Com a proibição, a proposta permitirá, entre 2024 e 2029, a pesca somente nas modalidades pesque e solte, captura de peixes às margens dos rios para consumo no local e a captura para consumo próprio, ficando expressamente proibido o transporte, o armazenamento e a venda de peixes de rios do estado.
Para mitigar o impacto econômico, o projeto prevê um auxílio aos pescadores artesanais do estado. Este apoio seria concedido por um período de três anos, a partir de 2023. No primeiro ano, os pescadores receberiam um salário mínimo, no segundo, meio salário e, no último, um quarto de um salário.

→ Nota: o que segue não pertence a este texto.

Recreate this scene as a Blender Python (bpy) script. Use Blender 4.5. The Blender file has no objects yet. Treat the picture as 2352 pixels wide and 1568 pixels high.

Um substitutivo apresentado por deputados quer manter o salário mínimo integral durante os três anos. “Pode até chamar a atenção a proposta de 1 salário mínimo por três anos, mas não podemos nos esquecer que a renda dos pescadores, conforme relatam, oscila entre R$ 2.500 e R$ 3.000 em média”, adverteu Edilene Fernandes do Amaral, consultora jurídica e de articulação do Observatório Socioambiental de Mato Grosso (Observa-MT).
Para a organização, que publicou uma análise sobre o substituto e as emendas que o projeto recebeu desde que foi aprovado em primeira votação, as proposições dos parlamentares querem alterar apenas pontos secundários do PL sem prejudicar o seu objetivo final, que é proibir a pesca com fim comercial por cinco anos.

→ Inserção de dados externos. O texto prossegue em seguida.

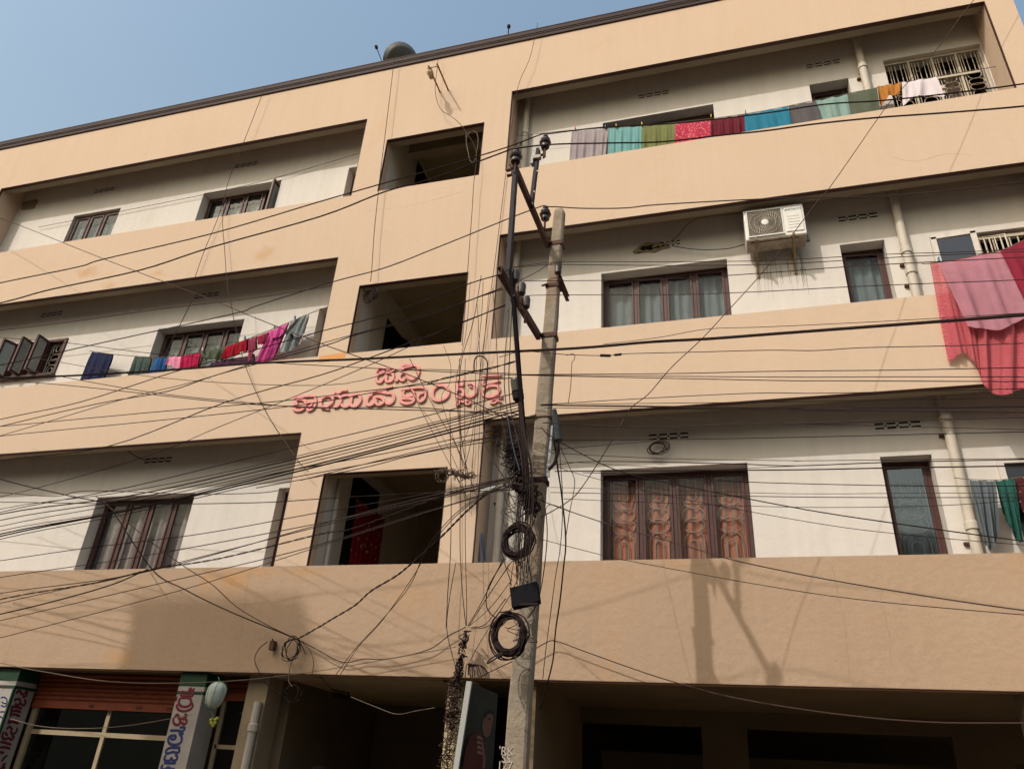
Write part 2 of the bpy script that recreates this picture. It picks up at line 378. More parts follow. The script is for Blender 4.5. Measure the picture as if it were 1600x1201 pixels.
for fi in range(3):
    a, b, c = FL[fi]
    for x0, x1 in ((XL0, XL1), (XR0, XR1)):
        obj('balcony_ceiling', MB().box(x0-.1, x1+.1, 9.2, YW, b+.40, b+.55), CEIL, B)
        obj('balcony_floor', MB().box(x0-.1, x1+.1, 9.2, YW, a-.86, a-.80), CEIL, B)
    # side returns of the recess
    for x, s in ((XL0, -1), (XL1, 1), (XR0, -1), (XR1, 1)):
        obj('side_return', MB().box(x+(.002*s), x+.16*s, 9.2, YW, a-.86, b+.45), PEACH, B)
# dark rooms behind the windows
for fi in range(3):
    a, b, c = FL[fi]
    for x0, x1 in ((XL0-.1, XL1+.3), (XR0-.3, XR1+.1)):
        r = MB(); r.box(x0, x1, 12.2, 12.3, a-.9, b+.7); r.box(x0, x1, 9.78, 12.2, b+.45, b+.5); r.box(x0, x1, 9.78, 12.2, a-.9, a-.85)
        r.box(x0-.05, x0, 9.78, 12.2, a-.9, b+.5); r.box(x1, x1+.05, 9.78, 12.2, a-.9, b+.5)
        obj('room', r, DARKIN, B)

# ---------------- hairline cracks and seams in the plaster
CRK = mat('crack_line', (.22, .13, .07), .95, .05)
def crack(pts, wd=.0016, y=9.0):
    P = cr([at(x, y_, y-.0006) for x, y_ in pts], 3); rn = random.Random(int(pts[0][0])); P = [p+Vector((rn.gauss(0, .006), 0, rn.gauss(0, .006))) for p in P]
    obj('crack', MB().tube(P, wd, 3, ell=(Vector((0, 1, 0)), .4)), CRK, B)
crack([(46,895),(36,930),(28,965),(14,1010),(6,1040)]); crack([(392,890),(384,930),(380,965),(375,1000),(370,1045)])
crack([(0,1030),(60,1037),(130,1040),(210,1042)], .0013); crack([(1300,880),(1310,930),(1322,985),(1326,1060)], .001); crack([(1375,930),(1388,985),(1392,1040)], .001)
crack([(700,740),(706,780)], .001); crack([(560,700),(600,695),(640,698)], .001); crack([(1395,245),(1430,252),(1480,240),(1520,243)], .0014); crack([(925,352),(945,345),(960,330)], .001)
crack([(570,330),(640,322),(720,300)], .001); crack([(1090,930),(1110,934)], .0012); crack([(240,315),(300,304),(345,298)], .001); crack([(1000,880),(1060,884),(1120,879)], .0013)
# ---------------- windows
def grille_cell(mb, x0, x1, z0, z1, y, r):
    w_ = x1-x0; h = z1-z0; cx = (x0+x1)/2; zc = z0+h*.52; e = min(w_*.36, h*.13)
    P = lambda u, v: Vector((x0+u*w_, y, z0+v*h))
    ztop_, zbot = zc+e*1.15, zc-e*1.15
    for u in (.04, .96): mb.tube([P(u, 0), P(u, 1)], r, 4)
    # nested U from above and its mirror from below
    for u0, vt, zz, s in ((.17, 1, ztop_, 1), (.36, 1, ztop_+h*.09, 1)):
        A = x0+u0*w_; Bx = x1-u0*w_; rr = (Bx-A)/2
        pts = [Vector((A, y, z1)), Vector((A, y, zz+rr*.9))]+[Vector((cx-rr*cos(t), y, zz+rr*.9-rr*.9*sin(t))) for t in [pi*k/6 for k in range(1, 6)]]+[Vector((Bx, y, zz+rr*.9)), Vector((Bx, y, z1))]
        mb.tube(pts, r, 4)
    for u0, zz in ((.17, zbot), (.36, zbot-h*.09)):
        A = x0+u0*w_; Bx = x1-u0*w_; rr = (Bx-A)/2
        pts = [Vector((A, y, z0)), Vector((A, y, zz-rr*.9))]+[Vector((cx-rr*cos(t), y, zz-rr*.9+rr*.9*sin(t))) for t in [pi*k/6 for k in range(1, 6)]]+[Vector((Bx, y, zz-rr*.9)), Vector((Bx, y, z0))]
        mb.tube(pts, r, 4)
    for dz in (-.55*e, .55*e):
        mb.tube([Vector((cx+e*1.05*cos(t), y, zc+dz+e*.72*sin(t))) for t in [2*pi*k/14 for k in range(14)]], r, 4, closed=True)
    mb.tube([P(.04, .52), Vector((cx-e, y, zc))], r, 4); mb.tube([Vector((cx+e, y, zc)), P(.96, .52)], r, 4)
def curtain(x0, x1, z0, z1, y, m, parent, folds=9, amp=.02, name='curtain'):
    mb = MB(); n = folds*6
    for i in range(n+1):
        u = i/n; yy = y+amp*sin(u*folds*2*pi)+amp*.5*sin(u*folds*3.7+1)
        mb.v += [Vector((x0+(x1-x0)*u, yy, z1)), Vector((x0+(x1-x0)*u, yy+.004*sin(9*u), z0))]
    for i in range(n): mb.f.append((2*i, 2*i+1, 2*i+3, 2*i+2))
    return obj(name, mb, m, parent, smooth=True)
def window(x0, x1, z0, z1, n, cur, glass=GLASS, grille=None, y=YF, label=None, leaf_open=(), wood=WOOD, fw=.055):
    f = MB(); g = .003
    f.box(x0+g, x0+fw, y, y+.07, z0, z1-g); f.box(x1-fw, x1-g, y, y+.07, z0, z1-g)
    f.box(x0+fw, x1-fw, y, y+.07, z1-fw, z1-g); f.box(x0+fw, x1-fw, y, y+.07, z0, z0+fw)
    lw = (x1-x0-2*fw)/n
    for i in range(1, n): f.box(x0+fw+lw*i-.026, x0+fw+lw*i+.026, y+.004, y+.066, z0+fw, z1-fw)
    wo_ = obj('window', f, wood, B, label=label, bev=.004)
    for i in range(n):
        a = x0+fw+lw*i+(.026 if i else 0); b = x0+fw+lw*(i+1)-(.026 if i < n-1 else 0)
        if i in leaf_open: continue
        s = MB(); t = .034; q = .002
        s.box(a+q, a+t, y-.012, y+.03, z0+fw+q, z1-fw-q); s.box(b-t, b-q, y-.012, y+.03, z0+fw+q, z1-fw-q)
        s.box(a+t, b-t, y-.012, y+.03, z1-fw-t, z1-fw-q); s.box(a+t, b-t, y-.012, y+.03, z0+fw+q, z0+fw+t)
        obj('sash', s, wood, wo_, bev=.003)
        obj('pane', MB().box(a+t, b-t, y+.006, y+.011, z0+fw+t, z1-fw-t), glass, wo_)
        if grille:
            gm = MB(); grille_cell(gm, a+.01, b-.01, z0+fw, z1-fw, y+.085, .0075); obj('grille', gm, grille, wo_)
    if cur: curtain(x0+.02, x1-.02, z0-.05, z1, y+.12, cur, wo_, folds=max(3, int((x1-x0)*7)))
    return wo_
window(-13.29, -12.05, 9.3, 10.525, 3, CUR_GR, GLASS, None, y=9.60, label='three leaf window nearest the left end of the top floor')
w2 = window(-9.97, -8.14, 9.3, 10.53, 4, CUR_GR, GLASS, None, leaf_open=(3,))
window(-6.65, -6.2, 9.2, 10.54, 1, CUR_GR)
window(-9.98, -8.13, 5.9, 7.205, 4, CUR_GR)
window(-6.63, -6.2, 5.8, 7.235, 1, CUR_GR)
window(-10.07, -8.17, 2.6, 3.915, 4, CUR_PK)
window(-6.66, -6.2, 2.5, 3.92, 1, None, glass=DGLASS)
window(-1.66, .24, 9.3, 10.56, 4, CUR_GR, GLASSB)
window(1.79, 2.39, 9.3, 10.62, 1, CUR_GR)
window(-1.68, .22, 5.9, 7.255, 4, CUR_BL, GLASS)
window(1.80, 2.39, 5.9, 7.26, 1, CUR_BL, GLASS)
window(-1.68, .235, 2.6, 3.95, 4, CUR_OR, GLASS, GRM, label='four leaf window with orange curtains and iron grilles')
window(1.81, 2.385, 2.5, 3.94, 1, CUR_DK, GLASSB, GRM)
# open leaf of the second top-floor window
t = MB(); t.bar((-8.22, 9.42, 9.35), (-8.22, 9.42, 10.47), .035, .05); t.bar((-8.26, 9.72, 9.35), (-8.26, 9.72, 10.47), .035, .05)
t.bar((-8.22, 9.43, 10.45), (-8.26, 9.71, 10.45), .035, .05); t.bar((-8.22, 9.43, 9.4), (-8.26, 9.71, 9.4), .035, .05)
lf = obj('open_sash', t, WOOD, w2)
obj('pane', MB().box(-8.243, -8.238, 9.44, 9.7, 9.42, 10.43), FROST, w2)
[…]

“Uma maneira de responder às críticas de suas bases eleitorais”, avaliou Amaral sobre as emendas propostas pelos deputados.
Manifestações contrárias
Como mostrou ((o))eco, mais de 20 pesquisadores, ambientalistas e representantes da sociedade civil denunciaram, em nota técnica, que o PL ameaça o modo de vida tradicional e cultural de pescadores artesanais, que de forma legal pescam e vendem peixes para sustentar suas famílias.
Na segunda-feira (26), o Ministério da Pesca e Aquicultura (MPA) emitiu nota técnica na qual apontou impactos éticos e socioeconômicos na aprovação do projeto.

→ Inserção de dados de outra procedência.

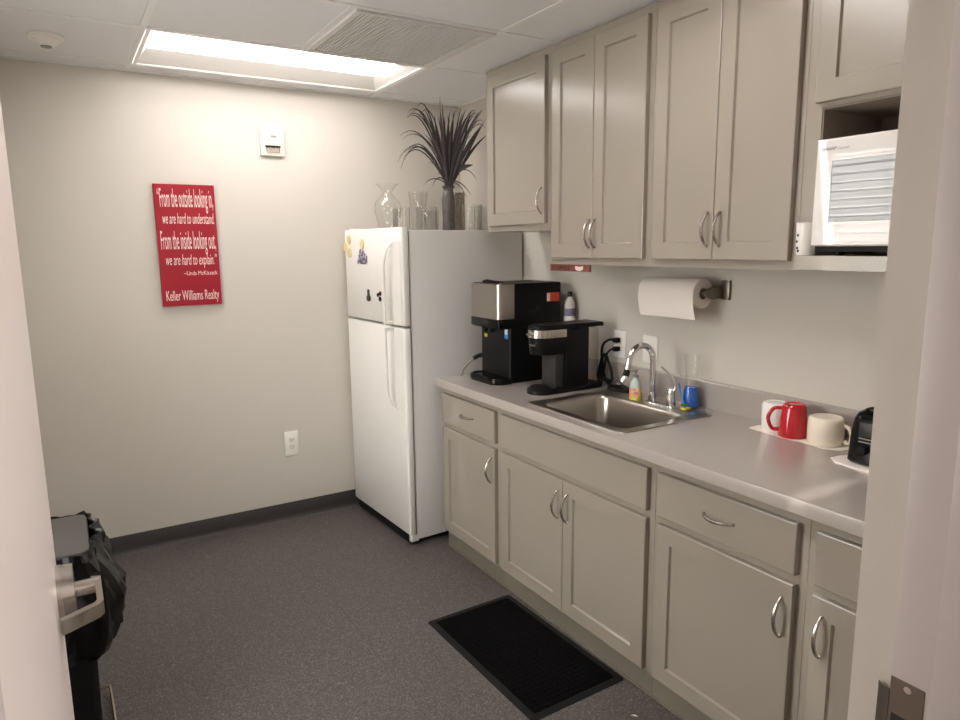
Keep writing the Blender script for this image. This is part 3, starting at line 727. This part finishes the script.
# ------------------------------------------------------------------ water dispenser
T = thing('water_dispenser', 'black and stainless countertop water dispenser next to the refrigerator', 'water dispenser', (-.27, -1.0, ZK))
DY0, DY1 = -1.127, -.866; DT = 1.355
G().loft([rrect(-.392, -.088, DY0-.002, DY1-.004, ZK+.001, .012), rrect(-.392, -.088, DY0-.002, DY1-.004, 1.15, .012)]).build('lower_body', 'black', T)
G().loft([rrect(-.440, -.085, DY0, DY1, 1.146, .02), rrect(-.440, -.085, DY0, DY1, 1.349, .02), rrect(-.436, -.089, DY0+.004, DY1-.004, DT, .018)]).build('head', 'black', T)
def wrap(z0, z1, x0, xe, t, r=.028):
    c = []
    for yc, a0, a1 in ((DY1-r, PI/2, PI), (DY0+r, PI, 1.5*PI)):
        for k in range(9):
            a = a0+(a1-a0)*k/8; c.append((x0+r+r*math.cos(a), yc+r*math.sin(a)))
    out = [(xe, DY1+.0012)]+c+[(xe, DY0-.0012)]
    inn = [(x+(t if abs(y) else 0), y) for x, y in out]
    inn = []
    for x, y in out: inn.append((min(x+t, xe), max(DY0+.001, min(DY1-.001, y))))
    return [[(x, y, z) for x, y in out+inn[::-1]] for z in (z0, z1)]
G().loft(wrap(1.192, 1.3535, -.4535, -.366, .006)).build('front_panel', 'steel', T, label='brushed stainless wrap-around front panel', smooth=30)
G().box(-.449, -.38, DY0+.002, DY1-.002, 1.148, 1.191, .006).build('control_strip', 'gloss', T)
for y in (-.955, -1.015): G().cyl((-.422, y, 1.150), (-.422, y, 1.122), .016, .012, 16).build('spout', 'black', T)
G().loft([rrect(-.488, -.360, -1.146, -.888, ZK+.0006, .055), rrect(-.492, -.360, -1.150, -.884, ZK+.012, .06), rrect(-.490, -.360, -1.148, -.886, ZK+.030, .06), rrect(-.480, -.370, -1.138, -.896, ZK+.032, .05), rrect(-.477, -.370, -1.134, -.900, ZK+.027, .05)]).build('drip_tray', 'gloss', T, smooth=40)
G().box(-.3932, -.391, -.930, -.905, 1.089, 1.105).build('yellow_label', 'yellow', T, smooth=0, label='small yellow sticker')
lb = G().box(-.3932, -.391, -1.112, -1.084, 1.098, 1.150).build('blue_label', 'bluelab', T, smooth=0, label='blue and white energy sticker')
G().box(-.3937, -.3930, -1.109, -1.087, 1.117, 1.147).build('label_print', 'white', lb, smooth=0)
rl = G().box(-.178, -.104, DY0-.0015, DY0+.002, 1.264, 1.306).build('red_label', 'orange', T, smooth=0, label='orange-red sticker')
G().box(-.1785, -.160, DY0-.0022, DY0-.001, 1.266, 1.304, .0003, 1).build('label_print', 'white', rl, smooth=0)
g = G(); g.box(-.292, -.220, DY0-.0008, DY0+.002, 1.216, 1.226); g.box(-.245, -.220, DY0-.0008, DY0+.002, 1.226, 1.242); g.box(-.268, -.256, DY0-.0008, DY0+.002, 1.226, 1.236)
g.build('grip_recess', 'gloss', T, smooth=0)
G().tube(smooth_path([(-.385, DY1-.004, .992), (-.405, -.856, .985), (-.440, -.848, .965), (-.475, -.838, .930), (-.490, -.832, ZK+.001)], 6), .007, 12).build('water_hose', 'hose', T, smooth=60)
G().tube([(-.380, DY1-.006, .994), (-.404, -.856, .986), (-.428, -.851, .974)], .0105, 12).build('hose_fitting', 'matte', T)
g = G()
pts = [rrect(-.405, -.378, -1.055, -.905, DT+.0003, .010), rrect(-.408, -.375, -1.058, -.902, DT+.006, .012), rrect(-.398, -.383, -1.045, -.915, DT+.011, .007)]
pts = [[(x, y, z+(.006*noise.noise(Vector((x*40, y*40, i))) if i else 0)) for x, y, z in lp] for i, lp in enumerate(pts)]
g.loft(pts).build('cloth_strip', 'plum', None, label='dark plum folded strip lying on top of the water dispenser', cat='cloth')
# ------------------------------------------------------------------ bottle behind the dispenser
T = thing('spray_bottle', 'white bottle with a dark cap standing behind the water dispenser', 'bottle', (-.042, -1.132, ZK))
bx, by = -.042, -1.132
G().lathe([(.0005, 0), (.025, 0), (.027, .004), (.027, .33), (.024, .365), (.013, .385), (.012, .395), (.0005, .395)], (bx, by, ZK+.0005), 28).build('bottle', 'white', T, smooth=50)
G().lathe([(.0273, .30), (.0277, .302), (.0277, .335), (.0273, .337)], (bx, by, ZK+.0005), 28).build('label', 'purple', T, label='dark patterned label')
G().cyl((bx, by, ZK+.394), (bx, by, ZK+.418), .013, .011, 18).build('cap', 'matte', T)

# ------------------------------------------------------------------ single-serve coffee maker
T = thing('coffee_maker', 'slim black single-serve coffee maker between the water dispenser and the sink', 'coffee maker', (-.27, -1.372, ZK))
KY0, KY1 = -1.434, -1.312; KC = (KY0+KY1)/2; KR = (KY1-KY0)/2
def stadium(xf, xb, z, ins=0, n=14):
    """round nose towards -X, square back"""
    r = KR-ins; c = []
    for k in range(n+1):
        a = PI/2+PI*k/n; c.append((xf+KR+r*math.cos(a), KC+r*math.sin(a), z))
    return c+[(xb, KC-r, z), (xb, KC+r, z)]
G().loft([stadium(-.455, -.10, ZK+.0006), stadium(-.455, -.10, ZK+.020), stadium(-.450, -.10, ZK+.026, .004)]).build('base', 'black', T, smooth=40)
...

“Os barramentos causados pelas usinas hidrelétricas em conjunto com os altos níveis de poluição e degradação ambiental causados por empreendimentos agrícolas, representam verdadeiramente uma ameaça aos estoques pesqueiros do Estado, diferente da atividade pesqueira artesanal”, defendeu o documento.
A Sociedade Brasileira de Ictiologia (SBI) também se manifestou de forma contrária ao projeto. “O PL 1.363/2023 não apresenta fundamentação técnica para que seja apreciado e votado em regime de urgência, e teria pouco, se algum, impacto positivo sobre o estoque pesqueiro caso aprovado”, afirmou a SBI em nota.
Quem também repudiou a proposta foi o Conselho Nacional de Povos e Comunidades Tradicionais (CNPCT). “Desrespeitou a OIT 169, não realizando a consulta prévia, livre e informada, e a Lei de Segurança Alimentar e Nutricional, ao não garantir o direito fundamental de alimentação adequada e segurança alimentar”, disse em moção o presidente do CNPCT, Carlos Alberto Pinto dos Santos.
Bloqueio de rodovia
Ao longo do mês, Mato Grosso tem sido palco de manifestações contra o projeto do governo do estado. Nesta terça-feira (27), pescadores de Santo Antônio de Leverger (MT), e de outros municípios do estado, fecharam parcialmente a MT-040.
Uma das faixas carregadas pelos manifestantes pedia que os deputados do estado não deixassem as famílias “mais carentes sentirem a fome em sua mesa”. “Não colaborem para as cidades ribeirinhas serem dizimadas”, disse o letreiro.